ロシア政府は、知的財産権を弱体化させ、国内で権利行使を行う権利を制限する措置をとっている。特許技術の無断利用、ブランド名やロゴの模倣使用、著作権で保護された作品の海賊版などが増える可能性がある。
ロシア政府は2022年3月6日の政令第299号により、国家安全保障上の理由から強制実施権の付与を決定した場合、「非友好的」な国に由来する発明、意匠、実用新案の権利者に支払うべき対価をゼロにすると決定した。この政令は、強制実施権に関するロシア連邦民法1360条(国家安全保障の利益のための発明,実用新案又は意匠の使用)を改正し、権利者への支払いを権利利用による利益の0.5%から0%に引き下げるものだ。
ロシアが非友好的とみなす国は、アルバニア、アンドラ、カナダ、EU加盟国、アイスランド、韓国、リヒテンシュタイン、マケドニア、ミクロネシア、モナコ、モンテネグロ、ニュージーランド、ノルウェー、サンマリノ、シンガポール、スウェーデン、台湾、ウクライナ、英国、米国である。(注:その他、日本、スイス、サンマリノ、豪州も指定されている)
また、2022年3月8日付の連邦法によると、ロシア政府は、商標などの独占的な権利を認めない商品リストを定めることができる。

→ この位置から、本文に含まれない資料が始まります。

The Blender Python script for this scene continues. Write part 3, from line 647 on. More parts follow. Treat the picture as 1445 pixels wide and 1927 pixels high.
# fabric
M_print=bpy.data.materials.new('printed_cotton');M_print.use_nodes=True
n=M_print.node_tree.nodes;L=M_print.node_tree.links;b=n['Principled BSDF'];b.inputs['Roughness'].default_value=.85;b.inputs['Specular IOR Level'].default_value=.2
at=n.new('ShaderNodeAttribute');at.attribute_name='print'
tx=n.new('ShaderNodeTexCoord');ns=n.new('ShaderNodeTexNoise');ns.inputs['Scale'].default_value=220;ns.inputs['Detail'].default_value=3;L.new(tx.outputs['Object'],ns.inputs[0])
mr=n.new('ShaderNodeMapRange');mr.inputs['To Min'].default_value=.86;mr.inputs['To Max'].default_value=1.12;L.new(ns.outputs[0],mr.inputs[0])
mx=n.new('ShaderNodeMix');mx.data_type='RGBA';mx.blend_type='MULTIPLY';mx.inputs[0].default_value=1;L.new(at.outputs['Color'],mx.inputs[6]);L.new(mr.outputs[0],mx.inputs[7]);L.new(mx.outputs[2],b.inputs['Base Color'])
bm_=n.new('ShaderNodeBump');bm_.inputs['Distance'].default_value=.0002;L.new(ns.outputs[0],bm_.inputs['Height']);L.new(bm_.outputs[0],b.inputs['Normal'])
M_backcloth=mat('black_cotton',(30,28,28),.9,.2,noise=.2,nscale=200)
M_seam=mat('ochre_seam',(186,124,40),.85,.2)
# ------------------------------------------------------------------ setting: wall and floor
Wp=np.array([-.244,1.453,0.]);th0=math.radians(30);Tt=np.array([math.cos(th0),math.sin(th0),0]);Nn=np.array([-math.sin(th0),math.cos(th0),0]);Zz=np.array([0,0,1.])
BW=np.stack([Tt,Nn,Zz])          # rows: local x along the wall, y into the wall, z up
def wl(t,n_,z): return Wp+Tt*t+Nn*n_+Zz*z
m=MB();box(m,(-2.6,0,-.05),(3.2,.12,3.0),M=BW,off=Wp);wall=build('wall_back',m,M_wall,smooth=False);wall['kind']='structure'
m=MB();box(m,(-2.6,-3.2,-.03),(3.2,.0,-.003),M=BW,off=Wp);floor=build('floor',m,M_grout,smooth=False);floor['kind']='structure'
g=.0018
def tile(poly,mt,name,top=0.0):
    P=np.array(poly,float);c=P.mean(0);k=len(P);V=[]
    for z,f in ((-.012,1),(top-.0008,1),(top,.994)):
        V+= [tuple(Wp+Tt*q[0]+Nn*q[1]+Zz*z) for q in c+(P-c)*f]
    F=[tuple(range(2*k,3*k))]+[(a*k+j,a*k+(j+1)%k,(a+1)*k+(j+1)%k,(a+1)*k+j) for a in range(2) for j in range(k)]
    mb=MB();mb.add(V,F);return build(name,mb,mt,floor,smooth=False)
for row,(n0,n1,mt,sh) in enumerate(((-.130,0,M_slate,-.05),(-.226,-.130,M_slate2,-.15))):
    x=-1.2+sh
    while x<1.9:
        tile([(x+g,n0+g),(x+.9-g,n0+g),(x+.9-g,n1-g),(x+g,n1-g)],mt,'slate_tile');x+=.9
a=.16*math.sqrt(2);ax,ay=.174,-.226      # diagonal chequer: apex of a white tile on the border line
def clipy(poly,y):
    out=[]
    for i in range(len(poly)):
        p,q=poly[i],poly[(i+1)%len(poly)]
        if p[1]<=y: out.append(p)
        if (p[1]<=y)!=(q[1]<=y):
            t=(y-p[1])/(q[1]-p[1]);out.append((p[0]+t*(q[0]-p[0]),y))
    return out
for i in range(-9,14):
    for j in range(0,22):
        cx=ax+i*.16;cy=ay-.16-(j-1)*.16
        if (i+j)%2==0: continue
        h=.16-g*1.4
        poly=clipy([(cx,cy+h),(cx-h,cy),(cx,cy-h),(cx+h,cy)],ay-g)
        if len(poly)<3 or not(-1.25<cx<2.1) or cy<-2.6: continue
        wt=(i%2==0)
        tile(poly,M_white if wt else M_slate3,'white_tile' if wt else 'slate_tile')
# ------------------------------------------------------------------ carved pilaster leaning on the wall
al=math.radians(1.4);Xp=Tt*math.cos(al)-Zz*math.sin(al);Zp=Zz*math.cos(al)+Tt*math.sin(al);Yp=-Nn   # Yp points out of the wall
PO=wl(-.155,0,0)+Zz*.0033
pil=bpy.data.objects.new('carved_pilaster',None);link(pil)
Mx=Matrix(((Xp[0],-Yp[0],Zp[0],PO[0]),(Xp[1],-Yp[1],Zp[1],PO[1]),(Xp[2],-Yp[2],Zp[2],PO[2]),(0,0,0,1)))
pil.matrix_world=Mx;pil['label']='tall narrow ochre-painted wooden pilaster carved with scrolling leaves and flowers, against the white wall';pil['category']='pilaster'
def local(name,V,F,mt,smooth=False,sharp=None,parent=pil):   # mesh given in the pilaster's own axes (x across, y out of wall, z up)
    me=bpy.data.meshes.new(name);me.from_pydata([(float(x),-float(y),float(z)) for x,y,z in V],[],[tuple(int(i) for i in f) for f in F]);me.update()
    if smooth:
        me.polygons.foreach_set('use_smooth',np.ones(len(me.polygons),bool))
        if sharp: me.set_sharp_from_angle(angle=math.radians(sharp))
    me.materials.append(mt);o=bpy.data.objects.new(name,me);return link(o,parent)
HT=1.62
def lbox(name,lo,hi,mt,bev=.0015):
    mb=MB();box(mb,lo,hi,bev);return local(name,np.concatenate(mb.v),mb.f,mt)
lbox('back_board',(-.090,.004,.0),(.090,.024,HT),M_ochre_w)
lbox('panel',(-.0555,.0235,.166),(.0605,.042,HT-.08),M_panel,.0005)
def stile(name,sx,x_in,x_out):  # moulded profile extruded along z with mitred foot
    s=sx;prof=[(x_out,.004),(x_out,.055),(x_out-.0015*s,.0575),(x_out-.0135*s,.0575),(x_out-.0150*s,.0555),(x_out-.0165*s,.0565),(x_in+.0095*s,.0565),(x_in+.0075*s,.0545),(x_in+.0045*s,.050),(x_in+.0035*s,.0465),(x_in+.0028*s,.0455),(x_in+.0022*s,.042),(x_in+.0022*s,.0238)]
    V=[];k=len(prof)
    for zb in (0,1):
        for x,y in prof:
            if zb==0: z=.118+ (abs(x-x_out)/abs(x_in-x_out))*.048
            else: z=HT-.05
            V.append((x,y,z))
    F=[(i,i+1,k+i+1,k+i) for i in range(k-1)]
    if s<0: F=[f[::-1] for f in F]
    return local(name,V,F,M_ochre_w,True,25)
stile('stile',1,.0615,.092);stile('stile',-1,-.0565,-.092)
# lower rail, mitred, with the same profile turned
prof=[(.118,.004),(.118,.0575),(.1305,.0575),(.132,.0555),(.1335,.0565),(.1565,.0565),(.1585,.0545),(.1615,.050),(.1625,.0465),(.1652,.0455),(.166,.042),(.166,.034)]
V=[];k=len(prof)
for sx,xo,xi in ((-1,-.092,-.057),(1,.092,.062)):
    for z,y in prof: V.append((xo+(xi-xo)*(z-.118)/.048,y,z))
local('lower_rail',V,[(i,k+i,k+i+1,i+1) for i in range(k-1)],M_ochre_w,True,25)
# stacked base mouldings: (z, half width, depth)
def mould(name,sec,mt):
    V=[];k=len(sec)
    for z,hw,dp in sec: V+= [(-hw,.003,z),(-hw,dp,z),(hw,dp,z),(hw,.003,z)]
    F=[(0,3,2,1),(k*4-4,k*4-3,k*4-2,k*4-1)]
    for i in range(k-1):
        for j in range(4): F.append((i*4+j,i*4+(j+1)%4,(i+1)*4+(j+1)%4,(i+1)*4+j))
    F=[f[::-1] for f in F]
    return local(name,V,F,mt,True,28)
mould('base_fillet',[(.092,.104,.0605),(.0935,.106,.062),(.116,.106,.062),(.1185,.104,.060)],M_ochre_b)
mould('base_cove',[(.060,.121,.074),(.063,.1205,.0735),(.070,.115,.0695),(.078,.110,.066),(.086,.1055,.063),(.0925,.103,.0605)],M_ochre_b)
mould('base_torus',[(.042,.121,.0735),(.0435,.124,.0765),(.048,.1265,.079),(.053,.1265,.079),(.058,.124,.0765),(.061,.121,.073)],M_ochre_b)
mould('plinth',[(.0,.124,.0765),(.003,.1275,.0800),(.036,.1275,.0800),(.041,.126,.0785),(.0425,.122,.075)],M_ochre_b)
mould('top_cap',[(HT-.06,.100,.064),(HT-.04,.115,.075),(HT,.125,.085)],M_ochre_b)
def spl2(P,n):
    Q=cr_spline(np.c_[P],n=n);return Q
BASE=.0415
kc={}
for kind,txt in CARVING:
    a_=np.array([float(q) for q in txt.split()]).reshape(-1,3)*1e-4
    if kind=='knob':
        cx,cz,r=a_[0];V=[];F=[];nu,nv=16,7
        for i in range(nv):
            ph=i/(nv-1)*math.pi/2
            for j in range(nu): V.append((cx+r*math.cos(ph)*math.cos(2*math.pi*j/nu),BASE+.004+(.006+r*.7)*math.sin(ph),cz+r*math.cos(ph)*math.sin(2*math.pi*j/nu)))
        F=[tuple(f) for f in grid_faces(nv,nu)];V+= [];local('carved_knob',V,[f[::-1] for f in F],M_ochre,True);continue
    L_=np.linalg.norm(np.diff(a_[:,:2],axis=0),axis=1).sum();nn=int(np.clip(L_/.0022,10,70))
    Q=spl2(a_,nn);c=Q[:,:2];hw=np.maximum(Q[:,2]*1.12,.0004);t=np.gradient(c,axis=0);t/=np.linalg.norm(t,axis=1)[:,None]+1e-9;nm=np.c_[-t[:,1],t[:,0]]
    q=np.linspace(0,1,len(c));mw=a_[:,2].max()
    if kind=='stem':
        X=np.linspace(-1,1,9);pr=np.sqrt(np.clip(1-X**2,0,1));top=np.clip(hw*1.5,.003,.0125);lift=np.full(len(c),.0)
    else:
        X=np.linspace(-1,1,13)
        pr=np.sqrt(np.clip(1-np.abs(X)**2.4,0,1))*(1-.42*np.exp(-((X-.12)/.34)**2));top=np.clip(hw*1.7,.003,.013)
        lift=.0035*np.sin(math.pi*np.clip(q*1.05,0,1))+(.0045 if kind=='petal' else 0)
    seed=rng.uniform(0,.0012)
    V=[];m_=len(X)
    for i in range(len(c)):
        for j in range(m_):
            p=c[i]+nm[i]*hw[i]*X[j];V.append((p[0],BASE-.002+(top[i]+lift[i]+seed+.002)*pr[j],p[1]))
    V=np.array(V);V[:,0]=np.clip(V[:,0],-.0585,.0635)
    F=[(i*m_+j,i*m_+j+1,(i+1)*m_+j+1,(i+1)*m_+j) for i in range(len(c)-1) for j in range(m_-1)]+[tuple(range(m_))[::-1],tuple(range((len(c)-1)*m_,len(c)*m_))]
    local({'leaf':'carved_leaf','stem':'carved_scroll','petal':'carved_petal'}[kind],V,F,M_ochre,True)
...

これまでのところ、商品リストは公表されていない。
さらに、ロシアの裁判制度は外国人の商標権を希釈化している。ロシアの裁判所は、欧米の経済制裁に報復するため、2つのペッパピグ商標の継続的な侵害を認めない決定をした。米国の玩具メーカー、ハズブロの子会社で英国にあるEntertainment One UK Limitedは、ロシアの起業家に対し、同社の「Peppa Pig」商標と「Daddy Pig」商標を使用したとして商標権侵害訴訟を提起した。この訴訟は、2022年3月3日に公開された判決で、ロシアのキーロフ地区の仲裁裁判所により棄却された。裁判長は、米国や欧州諸国による経済制裁を理由に「権利の濫用」である判じた。この判決を受けてか、ロシアでは既にマクドナルドやスターバックスなどの有名ブランドを明確に模倣した商標も出願されている。